Problem:
In the listing below, find the line that contains "Write part 2" and the line that contains "MAT['concrete'], False)), kind='structure')". Quote both and every line between them, exactly, and nothing more.

-- START Dataset records --

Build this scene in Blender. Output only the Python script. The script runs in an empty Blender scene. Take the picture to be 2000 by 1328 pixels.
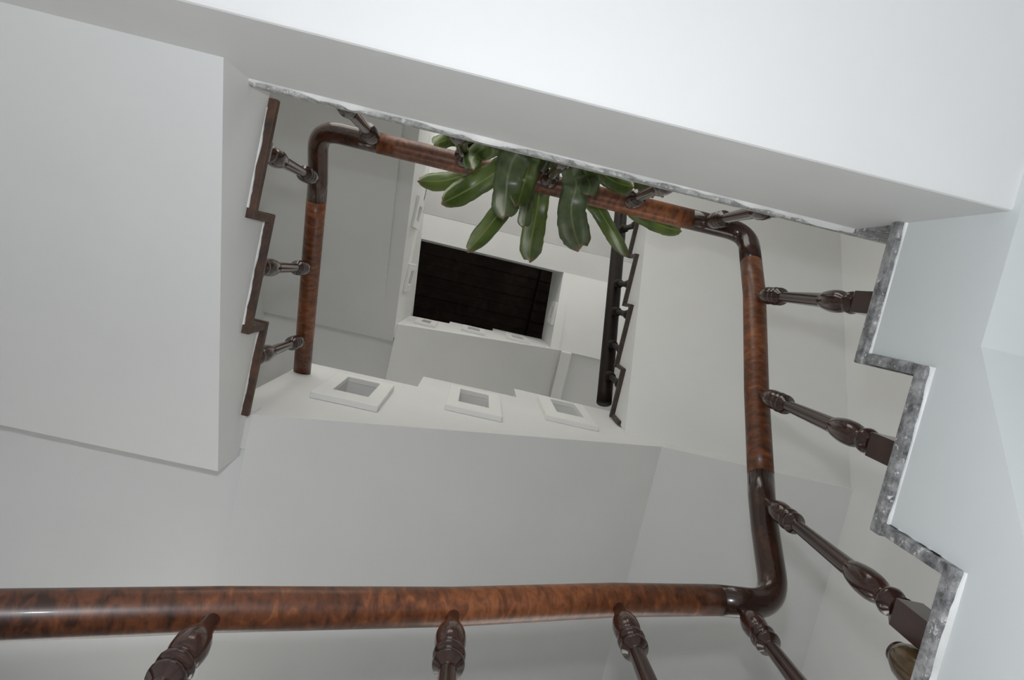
import bpy, bmesh, math, random
from mathutils import Vector, Matrix
from mathutils.geometry import tessellate_polygon
random.seed(7)
SC = bpy.context.scene
COL = SC.collection
K = 1.15          # model units (measured in risers) to metres
EYE = 1.30        # camera height above the floor, model units

def W(u, v, z):   # u: across the well, v: along it, z: above the lens
    return Vector((u * K, v * K, (z + EYE) * K))

# ------------------------------------------------------------------ camera
F, CX, CY = 1400.0, 1000.0, 664.0
ZEN, ROLL = (942.0, 530.0), math.radians(13.0)
dz = Vector((ZEN[0] - CX, ZEN[1] - CY, F)).normalized()
du = Vector((math.cos(ROLL), math.sin(ROLL), 0.0))
du.z = -(du.x * dz.x + du.y * dz.y) / dz.z
du.normalize()
dv = dz.cross(du)
right = Vector((du.x, dv.x, dz.x)); down = Vector((du.y, dv.y, dz.y)); fwd = Vector((du.z, dv.z, dz.z))
cam = bpy.data.cameras.new('camera')
cam.sensor_width = 36.0
cam.lens = 36.0 * F / 2000.0
cam.clip_start = 0.01
cam_o = bpy.data.objects.new('camera', cam)
COL.objects.link(cam_o)
m3 = Matrix((right, -down, -fwd)).transposed()
cam_o.matrix_world = Matrix.Translation(W(0, 0, 0)) @ m3.to_4x4()
SC.camera = cam_o

# ------------------------------------------------------------------ light
world = bpy.data.worlds.new('overcast')
SC.world = world
world.use_nodes = True
bg = world.node_tree.nodes['Background']
bg.inputs[0].default_value = (1.0, 0.985, 0.92, 1)
bg.inputs[1].default_value = 2.95

def light(name, kind, loc, energy, color, size=0.05, rot=None):
    l = bpy.data.lights.new(name, kind)
    l.energy = energy; l.color = color
    o = bpy.data.objects.new(name, l)
    COL.objects.link(o)
    o.location = loc
    if rot: o.rotation_euler = rot
    return o
fl = light('camera_flash', 'POINT', W(0, 0, 0) - down * 0.15 + fwd * 0.02, 37.0, (0.93, 0.96, 1.0))
fl.data.shadow_soft_size = 0.022

vs = SC.view_settings
vs.view_transform = 'Standard'
vs.look = 'None'
vs.gamma = 1.0
vs.use_curve_mapping = False
vs.exposure = 0.0

# ------------------------------------------------------------------ materials
def new_mat(name):
    m = bpy.data.materials.new(name)
    m.use_nodes = True
    nt = m.node_tree
    return m, nt, nt.nodes['Principled BSDF']

def tex(nt, kind, scale, **kw):
    n = nt.nodes.new(kind)
    n.inputs['Scale'].default_value = scale
    for k, x in kw.items():
        n.inputs[k].default_value = x
    c = nt.nodes.new('ShaderNodeTexCoord')
    nt.links.new(c.outputs['Object'], n.inputs['Vector'])
    return n

def ramp(nt, src, stops):
    r = nt.nodes.new('ShaderNodeValToRGB')
    e = r.color_ramp.elements
    while len(e) < len(stops): e.new(0.5)
    for i, (p, c) in enumerate(stops):
        e[i].position = p; e[i].color = (*c, 1)
    nt.links.new(src, r.inputs[0])
    return r

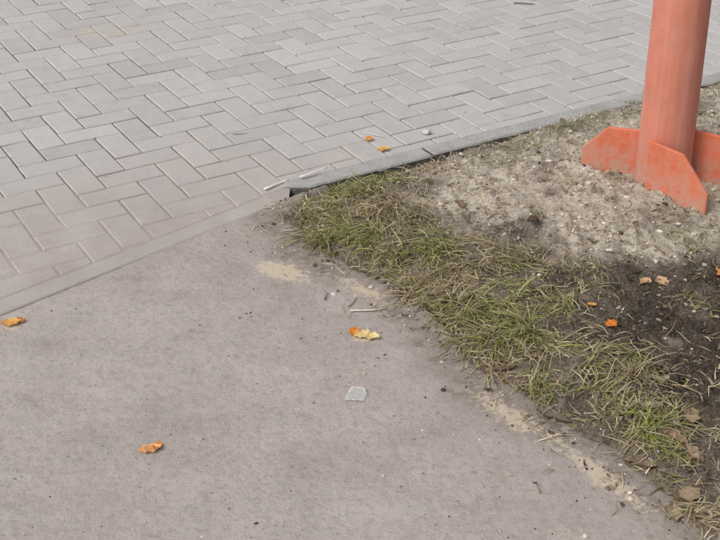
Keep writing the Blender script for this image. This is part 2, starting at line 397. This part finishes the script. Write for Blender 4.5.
for a,b,z,dd,fl,gg in zip(cx,cy,tz,dn,flow,green):
    nb=int(7+20*dd*random.random()+5)
    gfrac=.10+1.0*float(sstep(.38,.62,gg))
    big=.5+.6*dd*random.random()+.1
    if random.random()<.12: big*=1.4
    flat=random.random()<(.85-.4*gfrac)
    for _ in range(nb):
        r=abs(random.gauss(0,.018)); th=random.random()*6.283
        az=th*.55+fl*.45+random.gauss(0,.6) if random.random()<.6 else fl+random.gauss(0,.6)
        if random.random()<gfrac*.70: c1=random.choice(GR); f=random.uniform(.6,1.3); c1=[q*f for q in c1]; c2=[c1[0]*1.35,c1[1]*1.2,c1[2]*1.3] if random.random()<.6 else random.choice(DR)
        else: c1=random.choice(DR); f=random.uniform(.5,1.1); c1=[q*f for q in c1]; c2=c1
        L=random.uniform(.03,.10)*big; el=random.uniform(.05,.55) if flat else random.uniform(.2,1.15)
        blade(a+r*math.cos(th),b+r*math.sin(th),z-.002,az,L,el,random.uniform(.4,1.7),random.uniform(.0014,.0038),c1,c2,4,random.uniform(-1.2,1.2))
new_mesh('grass',gv,gf,M_GRASS,np.array(gc))
gv=[];gf=[];gc=[]
N=50000
cx=rng.uniform(-.35,1.7,N); cy=rng.uniform(1.2,4.7,N); e=dEdge(cx,cy)
clus=sstep(.35,.65,fbm(cx,cy,.10,161))
strip_=sstep(0,.03,e)*sstep(.50,.3,e)
pr=np.where(inside(cx,cy)>0,(.10+.14*sandy(cx,cy)+.22*gdens(cx,cy)+.24*strip_-.08*dark(cx,cy))*(.4+1.2*clus),.22*np.exp(e/.05)*(.3+1.4*clus))*(dB(cx,cy)<-.01)
keep=rng.random(N)<pr; cx=cx[keep];cy=cy[keep]; z=surf(cx,cy)
for a,b,zz in zip(cx,cy,z):
    c=random.choice(DR); f=random.uniform(.45,1.1); c=[q*f for q in c]
    blade(a,b,zz+.003,random.random()*6.283,random.uniform(.008,.055)*(1 if random.random()<.85 else 1.5),random.uniform(-.05,.25),random.uniform(-.1,.4),random.uniform(.001,.0032),c,c,3,random.uniform(-1,1))
new_mesh('dry_straw',gv,gf,M_DRY,np.array(gc))

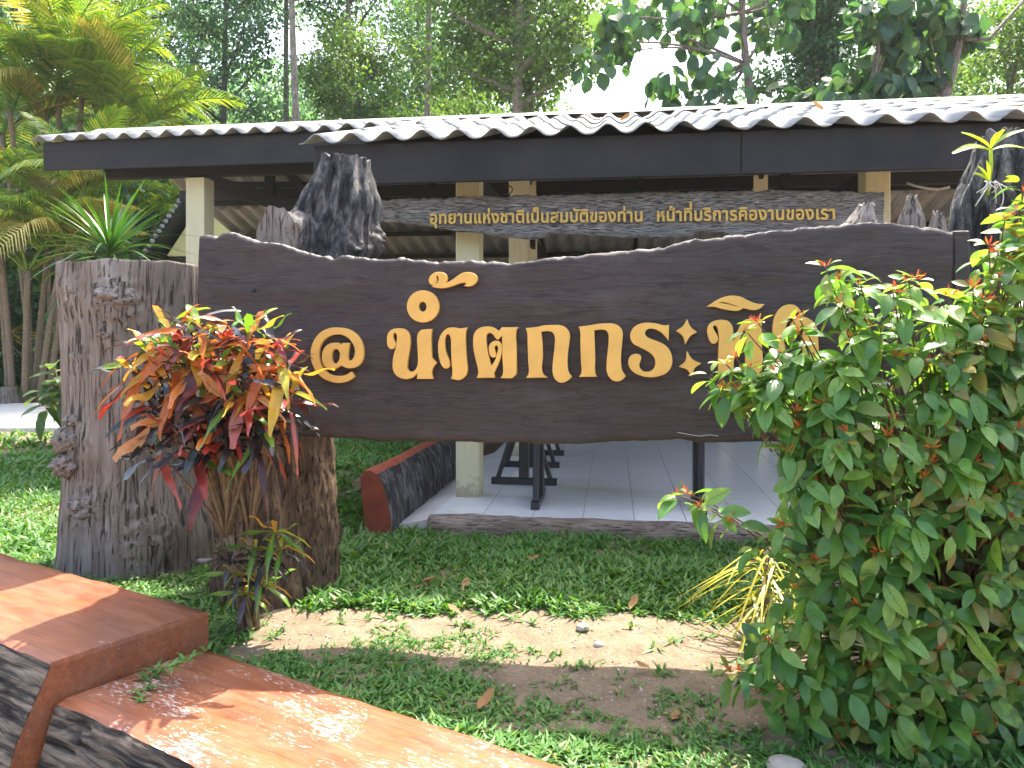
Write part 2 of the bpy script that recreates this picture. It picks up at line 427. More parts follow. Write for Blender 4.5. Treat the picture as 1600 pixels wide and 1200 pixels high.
rough = np.array([fbm(x * 6, y * 6, 0, 3) if n else 0 for x, y, n in zip(XX.ravel(), YY.ravel(), near.ravel())]).reshape(XX.shape)
ZZ = ZZ + rough * .008
nx, ny = len(xs), len(ys)
V = np.stack([XX.ravel(), YY.ravel(), ZZ.ravel()], 1)
F = [(j * nx + i, j * nx + i + 1, (j + 1) * nx + i + 1, (j + 1) * nx + i) for j in range(ny - 1) for i in range(nx - 1)]
tag(obj('ground', mesh('ground', V, F, MAT['soil'])), kind='structure')

# concrete footpath behind the lawn on the left
pa, pb, pc, pd = G(-400, 672), G(118, 672), G(60, 632), G(-400, 634)
V, F = [], []
for i in range(13):
    t = i / 12
    for q in (pa.lerp(pb, t), pd.lerp(pc, t)):
        V.append((q.x, q.y, .035))
    V.append((pa.lerp(pb, t).x, pa.lerp(pb, t).y, -.06))
for i in range(12):
    a = i * 3
    F += [(a, a + 3, a + 4, a + 1), (a + 2, a + 5, a + 3, a)]
tag(obj('path', mesh('path', V, F, MAT['concrete'], False)), kind='structure')

# ------------------------------------------------------------------ pavilion (local x along the front eave, local y into the depth)
YAW = R(7.5); TY = math.tan(YAW)
pav = empty('pavilion', (0, 6.0, 0), -YAW)
tag(pav, 'open pavilion with corrugated roof, dark fascia and cream posts behind the sign board', 'pavilion')
def loc_at(px, ly):
    """local x of the pavilion line at local depth ly seen at column px, with its world depth"""
    y0 = 6.0 + ly / math.cos(YAW)
    u = (px - CX) / FPX
    Y = y0 / (1 + u * TY); X = u * Y
    lx = X * math.cos(YAW) - (Y - 6.0) * math.sin(YAW)
    return lx, Y
def zat(py, Y): return CAMZ + (HY - py) / FPX * Y
FZ = .08
xl_front = loc_at(470, 0)[0]; XR = 6.2
PITCH, ZE, RIDGE, FAR, ZFAR = .31, 3.03, 4.3, 9.6, 2.75
def roof_z(ly):
    return ZE + PITCH * ly if ly <= RIDGE else ZE + PITCH * RIDGE - (ly - RIDGE) * (ZE + PITCH * RIDGE - ZFAR) / (FAR - RIDGE)
# roof sheets
def sheet_mesh(name, mat, waves=2, per=.29, length=1.25, amp=.036, th=.009):
    n = waves * 12 + 3; V, F = [], []
    for side in (0, 1):
        for j in (0, 1, 2):
            for i in range(n):
                x = i * per / 12
                ph = (x / per) % 1.0
                c = .5 - .5 * math.cos(2 * math.pi * (ph))
                z = amp * 2 * (c ** 1.35) + (0 if side else -th)
                V.append((x, j * length / 2, z))
    for j in range(2):
        for i in range(n - 1):
            a = 3 * n + j * n + i
            F.append((a, a + 1, a + n + 1, a + n))
            a = j * n + i
            F.append((a, a + n, a + n + 1, a + 1))
    for i in range(n - 1):
        F.append((i, i + 1, 3 * n + i + 1, 3 * n + i)); a = 2 * n + i; F.append((a, 3 * n + a, 3 * n + a + 1, a + 1))
    for j in range(2):
        F.append((j * n, 3 * n + j * n, 3 * n + (j + 1) * n, (j + 1) * n))
        b = j * n + n - 1; F.append((b, b + n, 3 * n + b + n, 3 * n + b))
    return mesh(name, V, F, mat)
sheetA = sheet_mesh('roof_sheet', MAT['roof']); sheetB = sheet_mesh('roof_sheet_tan', MAT['rooftan'])
roof = empty('roof'); roof.parent = pav
SW = .58
def row_of_sheets(x0, x1, ly, down=False):
    n = int(math.ceil((x1 - x0) / SW)); z0 = roof_z(ly)
    for i in range(n):
        x = x0 + i * SW
        o = obj('roof_sheet', sheetB if (x > 3.75 and not down and random.random() < .55) else sheetA, roof)
        if down:
            ang = math.atan2(roof_z(ly + 1.0) - z0, 1.0)
        else:
            ang = math.atan(PITCH) - .012
        o.location = (x + random.uniform(-.006, .006), ly + random.uniform(-.015, .015), z0 + .012 + .004 * (i % 2) + random.uniform(-.003, .003))
        o.rotation_euler = (ang, random.uniform(-.006, .006), random.uniform(-.004, .004))
step = 1.13 * math.cos(math.atan(PITCH))
WING = 2.95; xl_wing = loc_at(47, WING)[0]
for k in range(4): row_of_sheets(xl_front, XR, -.02 + k * step)
row_of_sheets(xl_wing, xl_front - .03, WING - .02); row_of_sheets(xl_wing, xl_front - .03, WING - .02 + step * .45)
XFAR = loc_at(338, 7.0)[0]
for k in range(5): row_of_sheets(XFAR, XR, RIDGE + .03 + k * 1.1, True)
# ridge cap
V, F = [], []
zr = roof_z(RIDGE) + .09
for i in range(2):
    x = xl_wing if i == 0 else XR
    V += [(x, RIDGE - .2, zr - .075), (x, RIDGE - .06, zr - .0), (x, RIDGE + .06, zr), (x, RIDGE + .2, zr - .075)]
F = [(0, 4, 5, 1), (1, 5, 6, 2), (2, 6, 7, 3)]
obj('ridge_cap', mesh('ridge_cap', V, F, MAT['roof'], False), roof)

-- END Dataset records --

Full output:
Write part 2 of the bpy script that recreates this picture. It picks up at line 427. More parts follow. Write for Blender 4.5. Treat the picture as 1600 pixels wide and 1200 pixels high.
rough = np.array([fbm(x * 6, y * 6, 0, 3) if n else 0 for x, y, n in zip(XX.ravel(), YY.ravel(), near.ravel())]).reshape(XX.shape)
ZZ = ZZ + rough * .008
nx, ny = len(xs), len(ys)
V = np.stack([XX.ravel(), YY.ravel(), ZZ.ravel()], 1)
F = [(j * nx + i, j * nx + i + 1, (j + 1) * nx + i + 1, (j + 1) * nx + i) for j in range(ny - 1) for i in range(nx - 1)]
tag(obj('ground', mesh('ground', V, F, MAT['soil'])), kind='structure')

# concrete footpath behind the lawn on the left
pa, pb, pc, pd = G(-400, 672), G(118, 672), G(60, 632), G(-400, 634)
V, F = [], []
for i in range(13):
    t = i / 12
    for q in (pa.lerp(pb, t), pd.lerp(pc, t)):
        V.append((q.x, q.y, .035))
    V.append((pa.lerp(pb, t).x, pa.lerp(pb, t).y, -.06))
for i in range(12):
    a = i * 3
    F += [(a, a + 3, a + 4, a + 1), (a + 2, a + 5, a + 3, a)]
tag(obj('path', mesh('path', V, F, MAT['concrete'], False)), kind='structure')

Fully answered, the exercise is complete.